III. Mientras que el verso lo permite todo, y en él podéis verter lágrimas, vergüenzas, éxtasis y sobre todo quejas, la prosa os prohíbe expansionaros o lamentaros: repugna a su abstracción convencional. Exige otras verdades: controlables, deducidas, mesuradas. Pero, ¿y si se robasen las de la poesía; si se saquease su tema, y si uno se atreviese a tanto como los poetas? ¿Por qué no insinuar en el discurso nuestras indecencias, nuestras humillaciones, nuestras muecas y nuestros suspiros? ¿Por qué no estar descompuesto, podrido, ser cadáver, ángel o Satán en el lenguaje de lo vulgar, y traicionar patéticamente tantos aéreos y siniestros vuelos?

Mucho mejor que en la escuela de los filósofos, es en la de los poetas en la que se aprende el valor de la inteligencia y la audacia de ser uno mismo.
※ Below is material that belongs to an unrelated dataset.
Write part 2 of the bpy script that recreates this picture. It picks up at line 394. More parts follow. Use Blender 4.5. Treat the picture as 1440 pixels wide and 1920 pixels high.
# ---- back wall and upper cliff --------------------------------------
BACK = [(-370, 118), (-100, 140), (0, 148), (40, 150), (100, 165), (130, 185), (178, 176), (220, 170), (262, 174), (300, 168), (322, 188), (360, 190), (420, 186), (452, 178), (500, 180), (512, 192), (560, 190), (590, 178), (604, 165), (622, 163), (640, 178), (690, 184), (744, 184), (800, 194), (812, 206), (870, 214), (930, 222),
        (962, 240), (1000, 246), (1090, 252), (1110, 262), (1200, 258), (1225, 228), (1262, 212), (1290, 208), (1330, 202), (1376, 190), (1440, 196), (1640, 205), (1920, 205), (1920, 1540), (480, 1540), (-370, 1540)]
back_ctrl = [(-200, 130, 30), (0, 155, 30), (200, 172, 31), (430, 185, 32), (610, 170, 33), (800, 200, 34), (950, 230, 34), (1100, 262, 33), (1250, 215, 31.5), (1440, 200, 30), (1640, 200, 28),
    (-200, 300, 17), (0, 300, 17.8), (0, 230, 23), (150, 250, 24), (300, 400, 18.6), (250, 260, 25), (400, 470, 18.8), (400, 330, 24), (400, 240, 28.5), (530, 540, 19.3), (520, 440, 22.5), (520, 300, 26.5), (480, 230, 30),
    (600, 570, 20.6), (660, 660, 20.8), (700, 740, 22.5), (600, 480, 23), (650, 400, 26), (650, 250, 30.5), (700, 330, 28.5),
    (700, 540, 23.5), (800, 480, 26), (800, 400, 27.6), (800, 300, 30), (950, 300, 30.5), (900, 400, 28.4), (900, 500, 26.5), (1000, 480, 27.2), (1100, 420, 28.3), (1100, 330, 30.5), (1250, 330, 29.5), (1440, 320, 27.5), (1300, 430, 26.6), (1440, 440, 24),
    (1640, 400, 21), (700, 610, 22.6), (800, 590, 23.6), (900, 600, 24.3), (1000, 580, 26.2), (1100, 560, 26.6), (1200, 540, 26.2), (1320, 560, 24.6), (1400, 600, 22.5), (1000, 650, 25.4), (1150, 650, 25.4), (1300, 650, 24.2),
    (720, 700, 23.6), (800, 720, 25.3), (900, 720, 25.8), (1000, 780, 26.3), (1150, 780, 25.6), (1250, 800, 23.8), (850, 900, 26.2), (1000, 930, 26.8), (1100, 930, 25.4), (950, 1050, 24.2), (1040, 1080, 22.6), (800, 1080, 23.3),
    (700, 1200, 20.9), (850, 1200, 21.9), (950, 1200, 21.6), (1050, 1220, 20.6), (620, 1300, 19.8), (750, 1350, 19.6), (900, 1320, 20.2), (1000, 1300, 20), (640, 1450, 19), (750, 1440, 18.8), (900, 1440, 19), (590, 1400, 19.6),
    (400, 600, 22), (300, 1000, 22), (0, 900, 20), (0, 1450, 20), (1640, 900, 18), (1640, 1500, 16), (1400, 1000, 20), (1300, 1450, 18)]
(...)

Sus «afirmaciones» hacen palidecer los apotegmas más extrañamente impertinentes de los antiguos sofistas. Nadie las adopta: ¿hubo jamás un solo pensador que fuese tan lejos como Baudelaire o que se atreviese a transformar en sistema una fulguración de Lear o un monólogo de Hamlet? Quizá Nietzsche antes de su fin, pero, ay, se obstinaba aún en sus estribillos de profeta... ¿Buscaremos del lado de los santos? Ciertos frenesíes de Teresa de Avila o de Ángeles de Foligno... Pero se encuentra demasiado a menudo a Dios, ese sinsentido consolador que, apuntalando su valor, disminuye su calidad. Pasearse sin convicciones y solo no es propio de un hombre, ni siquiera de un santo; a veces, sin embargo, lo es de un poeta...

Imagino a un pensador exclamando en un movimiento de orgullo: «¡Me gustaría que un poeta se fabricase un destino con mis pensamientos!». Pero para que su aspiración fuese legítima, haría falta que él mismo frecuentase largo tiempo a los poetas, que sacase de ellos delicias de maldición, y que les devolviese, abstracta y acabada, la imagen de sus propias caídas o de sus propios delirios; haría falta sobre todo que sucumbiese en el umbral del canto, e, himno vivo más allá de la inspiración, que conociese el pesar de no ser poeta, de no estar iniciado en la «ciencia de las lágrimas», en los azotes del corazón, en las orgías formales, en las inmortalidades del instante...

...Muchas veces he soñado con un monstruo melancólico y erudito, versado en todos los idiomas, íntimo de todos los versos y de todas las almas y que errase por el mundo para nutrirse de venenos, de fervores, de éxtasis, a través de las Persias, las Chinas, las Indias muertas, y las Europas moribundas, muchas veces he soñado con un amigo de los poetas que los hubiese conocido a todos por desesperación de no ser de los suyos.